Как бы то ни было, но воспоминания об этом доме продолжают и сейчас будоражить меня. Как будто все равно не хватает того специфического, ни на что другое непохожего уюта, которым я когда-то там наслаждалась… Хотя не было с самого начала устойчивого мира в этом доме, — никогда не поселился настоящий покой в этой семье. Но внешняя стабильность очень впечатляла.

Анна Семеновна была той особенной тещей, которой досталась специфическая роль громоотвода во всех семейных конфликтах. Именно перед ней, набедокурив, Андрей часто каялся, просил у нее прощения — порой даже на коленях… За свою неверность, за свои загулы… за свое недовольство собою…

Как ни странно, но в доме, создававшимся Ларисой только ради него, Андрей всегда оставался каким-то захожим странником и никогда, по моим ощущениям, по-настоящему не сливался ни с этим домом, ни с этой семьей. Хотя, казалось бы, здесь все было сделано для него, и все жили ради него. Но было во всем этом что-то фальшивое, выдуманное то ли им, то ли ими…

И вовсе не потому только, что время от времени он погрязал в каких-то романах, то мимолетных, то весьма и весьма серьезных, действительно опасных для Ларисы…

Помнится, например, какой-то очень тревожный для нее новый роман с ленинградской Дашей. Лариса сходила с ума, узнавая, что Андрей снова отправился в город на Неве. Ненависти ее в таких случаях не было предела, и ушатами грязи омывалось всякое новое конкурентноспособное имя. Даша была «чудовищем» и была старше Андрея (как, впрочем, и сама Лариса, возраст которой, как я уже говорила, оставался мне неизвестен, поскольку она все время «молодела»). Даша эта была, кажется, «какой-то» учительницей и «грязной бабой», имевшей на Андрея, конечно, «самое пагубное влияние». Но Андрей, как всегда, «ничего не понимал», готовый уже жениться на ней. Так что требовались бесконечные Ларисины разъяснения, в результате которых она снова добилась его возвращения. Финал этих отношений был ознаменован ее требованием вышвырнуть обручальное кольцо, уже предназначенное для предстоящего брака с Дашей. Как всякая фальшивая натура, более чем склонная к театральности, Лариса заставила Андрея сделать это у нее на глазах, закинув кольцо подальше в Москва-реку, чтобы поставить новую жирную точку. А теперь, как обычно, следовали его новые покаяния и извинения… Но периоды относительной стабильности были, как правило, не долгосрочны, пролегая всегда на вулканической почве, тем не менее способствовавшей крепости этого странного союза.

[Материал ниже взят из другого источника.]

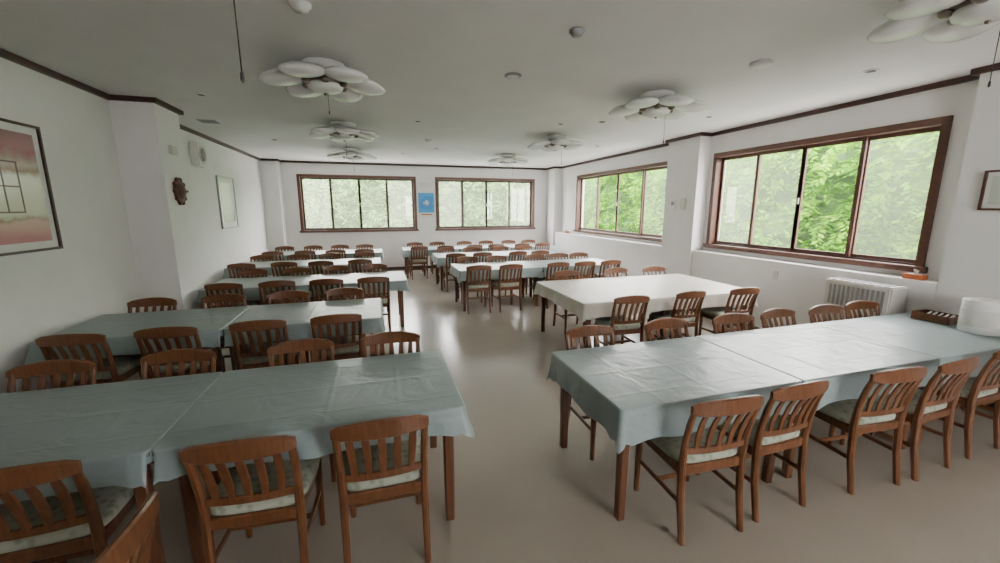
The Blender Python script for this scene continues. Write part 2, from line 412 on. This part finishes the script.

Тем более, что Ларисе не стоило особого труда внушить Андрею мысль о своих уникальных магических способностях: если в связи с «Солярисом» он начал до умопомрачения веровать в «пришельцев» и «тарелки», задружившись тогда с известным полуподпольным лектором по этой тематике Наумовым, то Лариса впечатывалась в его сознание, якобы, посланницей свыше.

Помню ее увлеченный рассказ, повторявшийся неоднократно, которому пораженный Андрей внимал всякий раз с ужасом, прямо-таки леденящим его душу.

— Да-да, Оля, я помню, как мама выставляла меня в коляске, еще совсем крошечную на этот балкон… А потом — нет, ты не представляешь себе, как отчетливо я это помню — прилетают какие-то люди в белоснежных одеждах и забирают меня из коляски с собой… И уносят куда-то выше-выше, далеко… Знаешь? Как бы покачивая меня на руках… Такое блаженство… Но всякий раз они возвращали меня обратно в колясочку вовремя, прежде чем мама выходила ко мне на балкон… Так что она ничего не замечала. Ах, как ясно я это помню!